DATASET EXTRACT.
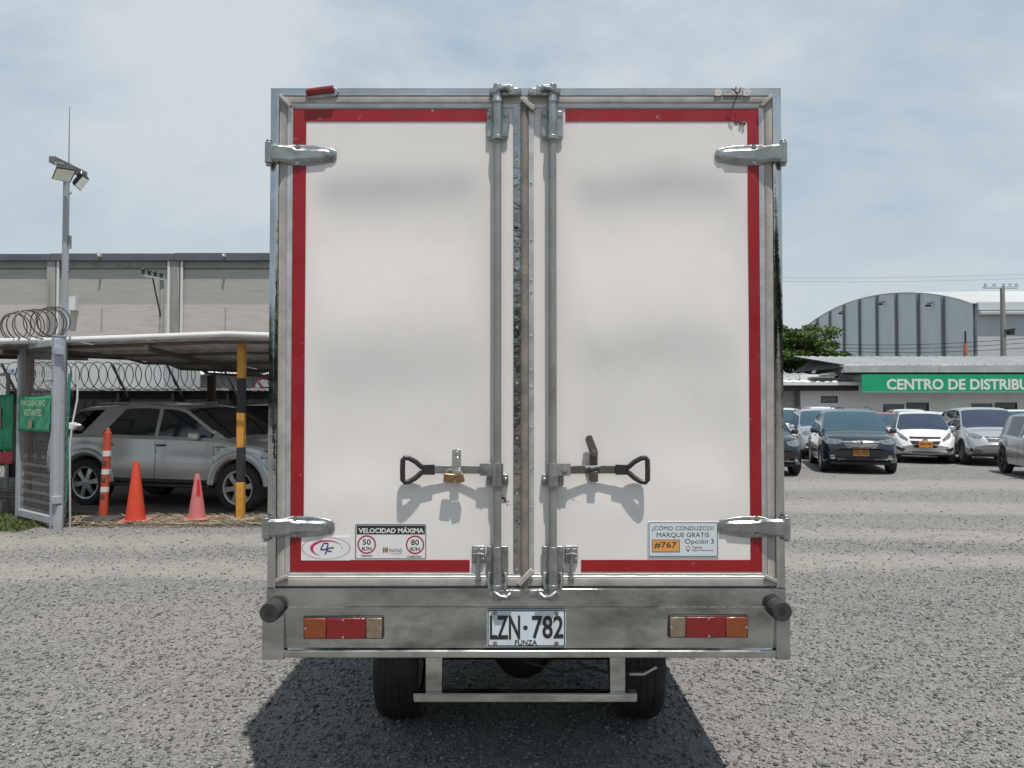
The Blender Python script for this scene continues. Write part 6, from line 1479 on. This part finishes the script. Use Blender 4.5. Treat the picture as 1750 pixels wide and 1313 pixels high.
p = Wp(386, 640, 31); tree('small green tree peeping above the low shed roof', p[0], 31, 2.5, .7, .7, .75, 14, 2500, .08, 22, (.07, .12, .03), 'trees behind the shed')
p = Wp(442, 640, 31); tree('second green tree above the shed roof, beside the truck', p[0], 31, 2.5, .8, .7, .75, 14, 2500, .08, 23, (.07, .12, .03), 'trees behind the shed')

# a wood behind the photographer, added to darken reflections in the steel frame
nL = 30000; r_ = np.random.default_rng(41); cxs = np.arange(-20, 20, 2.6); k_ = r_.integers(0, len(cxs), nL)
d = r_.normal(size=(nL, 3)); d /= np.linalg.norm(d, axis=1)[:, None]; d *= (r_.random(nL)**.33)[:, None]*np.array([2.3, 1.8, 2.9])
Cc = np.stack([cxs[k_], -19+1.2*np.sin(cxs[k_]*3), 3.6+.7*np.sin(cxs[k_]*1.7)], 1)+d
a = r_.normal(size=(nL, 3)); a /= np.linalg.norm(a, axis=1)[:, None]; b = np.cross(a, r_.normal(size=(nL, 3))); b /= np.linalg.norm(b, axis=1)[:, None]
np_obj('wood', np.stack([Cc-a*.25, Cc+b*.14, Cc+a*.25, Cc-b*.14], 1).reshape(-1, 3), np.arange(nL*4).reshape(-1, 4), mat('wood_leaf', (.05, .085, .025), .6, var=.25, island=.4))
# far-off wood closing the yard behind the truck
nL = 42000; r_ = np.random.default_rng(43); cxs = np.arange(-70, 120, 3.4); k_ = r_.integers(0, len(cxs), nL)
d = r_.normal(size=(nL, 3)); d /= np.linalg.norm(d, axis=1)[:, None]; d *= (r_.random(nL)**.33)[:, None]*np.array([3.0, 2.5, 2.6])
Cc = np.stack([cxs[k_], 132+2*np.sin(cxs[k_]*3), 2.9+.6*np.sin(cxs[k_]*1.7)], 1)+d
a = r_.normal(size=(nL, 3)); a /= np.linalg.norm(a, axis=1)[:, None]; b = np.cross(a, r_.normal(size=(nL, 3))); b /= np.linalg.norm(b, axis=1)[:, None]
np_obj('wood', np.stack([Cc-a*.35, Cc+b*.2, Cc+a*.35, Cc-b*.2], 1).reshape(-1, 3), np.arange(nL*4).reshape(-1, 4), mat('wood_leaf', (.05, .085, .025), .6))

AIM. From the first line of the listing above, repeat every line through the one holding "p = Wp(442, 640, 31);". Both ends count, and pictures stay out.

RESULT OF THIS EXERCISE.
The Blender Python script for this scene continues. Write part 6, from line 1479 on. This part finishes the script. Use Blender 4.5. Treat the picture as 1750 pixels wide and 1313 pixels high.
p = Wp(386, 640, 31); tree('small green tree peeping above the low shed roof', p[0], 31, 2.5, .7, .7, .75, 14, 2500, .08, 22, (.07, .12, .03), 'trees behind the shed')
p = Wp(442, 640, 31); tree('second green tree above the shed roof, beside the truck', p[0], 31, 2.5, .8, .7, .75, 14, 2500, .08, 23, (.07, .12, .03), 'trees behind the shed')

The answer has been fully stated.